My mother has two questions.

1) What can she say to this woman when she makes these nasty comments?  She doesn't want to be rude, but she does feel the need to defend herself.

2) How can she let this person know that while she thinks that the woman does an amazing job and does a whole lot of good, if this behavior continues, the consequences to the entire group would be dire.
 

bluegreenblue:
Concerning the monetary/violation of by-laws issues, if these organizations are registered nonprofits (501c(3) or 501c(4)) then they can get into serious legal issues if they don't step up and do something about it. This goes beyond etiquette.

LeveeWoman:
I'd report her to the state level because there is no way I could countenance someone stealing. The spotlight hog is counting on the fact that people are afraid of the effects reporting could have on the organization. It's time to call her bluff.

mmswm:
My mother would prefer to get this woman to see the light before reporting to the state organization. This particular cause isn't one that needs bad press, so she wants to try to avoid that. I should have clarified, I don't think that any actual stealing is going on, but there is no accounting of funds received or spent.

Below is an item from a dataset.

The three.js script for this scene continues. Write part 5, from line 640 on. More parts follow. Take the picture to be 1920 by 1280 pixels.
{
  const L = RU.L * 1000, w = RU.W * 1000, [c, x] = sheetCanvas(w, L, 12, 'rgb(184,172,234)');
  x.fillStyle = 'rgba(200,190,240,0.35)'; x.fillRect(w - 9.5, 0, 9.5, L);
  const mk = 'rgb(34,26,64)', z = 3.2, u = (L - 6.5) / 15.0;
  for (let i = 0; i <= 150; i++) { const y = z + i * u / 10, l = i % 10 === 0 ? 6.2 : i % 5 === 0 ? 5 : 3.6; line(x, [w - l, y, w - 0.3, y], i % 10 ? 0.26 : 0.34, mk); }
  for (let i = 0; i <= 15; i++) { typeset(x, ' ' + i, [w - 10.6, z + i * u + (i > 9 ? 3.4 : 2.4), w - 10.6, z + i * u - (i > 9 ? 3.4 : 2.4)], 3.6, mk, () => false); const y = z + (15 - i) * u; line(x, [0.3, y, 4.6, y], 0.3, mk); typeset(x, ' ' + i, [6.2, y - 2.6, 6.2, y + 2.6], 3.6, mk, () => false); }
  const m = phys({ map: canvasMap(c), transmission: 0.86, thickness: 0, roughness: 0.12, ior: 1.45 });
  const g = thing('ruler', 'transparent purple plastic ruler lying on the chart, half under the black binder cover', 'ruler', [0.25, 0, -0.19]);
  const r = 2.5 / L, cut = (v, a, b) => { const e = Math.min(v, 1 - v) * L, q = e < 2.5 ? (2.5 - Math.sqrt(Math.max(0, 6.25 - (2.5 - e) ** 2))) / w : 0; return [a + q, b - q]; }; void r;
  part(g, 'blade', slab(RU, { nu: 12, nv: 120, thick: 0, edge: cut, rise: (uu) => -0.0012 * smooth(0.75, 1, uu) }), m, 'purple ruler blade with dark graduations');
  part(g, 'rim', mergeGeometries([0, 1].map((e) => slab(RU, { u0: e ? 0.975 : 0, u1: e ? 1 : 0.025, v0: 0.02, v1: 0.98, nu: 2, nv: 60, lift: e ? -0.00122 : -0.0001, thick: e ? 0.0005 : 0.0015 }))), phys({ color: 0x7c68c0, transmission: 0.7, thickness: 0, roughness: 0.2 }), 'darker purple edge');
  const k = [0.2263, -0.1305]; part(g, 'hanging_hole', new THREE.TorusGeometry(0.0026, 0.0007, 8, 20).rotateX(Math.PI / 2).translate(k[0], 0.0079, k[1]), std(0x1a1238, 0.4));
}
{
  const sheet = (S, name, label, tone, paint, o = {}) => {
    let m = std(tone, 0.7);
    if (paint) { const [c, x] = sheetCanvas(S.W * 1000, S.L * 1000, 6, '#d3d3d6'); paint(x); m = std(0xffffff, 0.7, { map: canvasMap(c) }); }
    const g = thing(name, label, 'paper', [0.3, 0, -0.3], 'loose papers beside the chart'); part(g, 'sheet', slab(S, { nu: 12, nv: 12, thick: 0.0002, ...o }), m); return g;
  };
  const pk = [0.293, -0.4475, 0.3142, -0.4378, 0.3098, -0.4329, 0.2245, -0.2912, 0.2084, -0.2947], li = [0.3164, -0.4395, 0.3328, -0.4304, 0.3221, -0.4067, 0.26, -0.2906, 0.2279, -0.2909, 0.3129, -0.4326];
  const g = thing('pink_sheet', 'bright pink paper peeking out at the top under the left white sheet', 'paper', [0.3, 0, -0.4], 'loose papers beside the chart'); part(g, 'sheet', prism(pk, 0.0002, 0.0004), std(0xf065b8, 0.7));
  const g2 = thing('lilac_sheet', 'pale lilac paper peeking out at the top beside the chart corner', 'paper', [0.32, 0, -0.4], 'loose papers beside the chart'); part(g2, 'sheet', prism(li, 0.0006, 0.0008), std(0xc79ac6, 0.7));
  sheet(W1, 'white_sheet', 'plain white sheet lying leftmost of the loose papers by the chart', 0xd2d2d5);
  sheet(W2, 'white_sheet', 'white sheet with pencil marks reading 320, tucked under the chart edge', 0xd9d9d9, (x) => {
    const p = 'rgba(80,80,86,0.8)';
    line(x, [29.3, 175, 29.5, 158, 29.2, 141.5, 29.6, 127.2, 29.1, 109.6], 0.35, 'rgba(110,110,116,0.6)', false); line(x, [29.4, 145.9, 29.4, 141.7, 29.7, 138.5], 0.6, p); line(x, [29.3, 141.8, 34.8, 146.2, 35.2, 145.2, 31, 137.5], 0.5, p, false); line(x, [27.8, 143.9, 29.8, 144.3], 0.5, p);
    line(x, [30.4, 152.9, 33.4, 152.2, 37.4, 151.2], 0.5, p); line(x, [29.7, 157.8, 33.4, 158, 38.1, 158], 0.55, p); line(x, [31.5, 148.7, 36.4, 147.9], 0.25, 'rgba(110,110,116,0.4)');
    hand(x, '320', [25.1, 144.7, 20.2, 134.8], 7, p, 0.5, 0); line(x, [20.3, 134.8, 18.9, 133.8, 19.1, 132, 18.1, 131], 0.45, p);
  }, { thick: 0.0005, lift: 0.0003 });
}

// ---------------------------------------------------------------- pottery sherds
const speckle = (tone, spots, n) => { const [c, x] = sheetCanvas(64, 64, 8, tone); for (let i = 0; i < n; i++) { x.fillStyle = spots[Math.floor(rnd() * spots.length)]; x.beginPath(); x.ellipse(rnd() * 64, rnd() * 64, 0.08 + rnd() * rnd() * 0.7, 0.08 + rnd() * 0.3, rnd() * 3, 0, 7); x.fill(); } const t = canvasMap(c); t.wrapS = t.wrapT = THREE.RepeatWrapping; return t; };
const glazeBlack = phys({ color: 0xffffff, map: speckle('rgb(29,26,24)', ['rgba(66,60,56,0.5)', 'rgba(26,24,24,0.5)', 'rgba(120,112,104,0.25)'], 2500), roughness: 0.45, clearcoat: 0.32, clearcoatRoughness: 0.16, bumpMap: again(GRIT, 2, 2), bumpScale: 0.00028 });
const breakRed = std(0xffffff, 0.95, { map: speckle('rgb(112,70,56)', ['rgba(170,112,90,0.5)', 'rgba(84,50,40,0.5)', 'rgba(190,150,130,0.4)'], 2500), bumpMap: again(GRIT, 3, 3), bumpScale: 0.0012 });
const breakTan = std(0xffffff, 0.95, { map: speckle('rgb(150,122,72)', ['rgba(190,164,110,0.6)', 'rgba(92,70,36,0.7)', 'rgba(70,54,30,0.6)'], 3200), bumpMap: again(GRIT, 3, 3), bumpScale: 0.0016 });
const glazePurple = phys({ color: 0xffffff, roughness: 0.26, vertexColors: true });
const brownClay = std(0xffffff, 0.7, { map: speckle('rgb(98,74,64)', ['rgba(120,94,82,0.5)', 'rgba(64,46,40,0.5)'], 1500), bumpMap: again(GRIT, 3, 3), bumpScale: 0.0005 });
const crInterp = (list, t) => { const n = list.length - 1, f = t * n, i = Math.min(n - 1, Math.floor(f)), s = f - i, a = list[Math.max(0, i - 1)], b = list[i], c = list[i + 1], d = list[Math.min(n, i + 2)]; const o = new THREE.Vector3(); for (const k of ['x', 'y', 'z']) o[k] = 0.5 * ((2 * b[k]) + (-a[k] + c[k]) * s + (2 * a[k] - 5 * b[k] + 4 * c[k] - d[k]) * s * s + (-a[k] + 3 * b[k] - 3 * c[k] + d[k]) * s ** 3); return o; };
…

My mother would also really appreciate any suggestions for phrasing when (not if) this woman attacks her for being a part of the media events with the other group.

mmswm:
I decided to remove the parts about the financial accountability.  I don't want this thread locked because my mother really is at a loss about how to deal with the spotlight hogging issues, and I was really hoping that the members of this board that are far wiser than I am could help come up with some ways of diffusing those situations.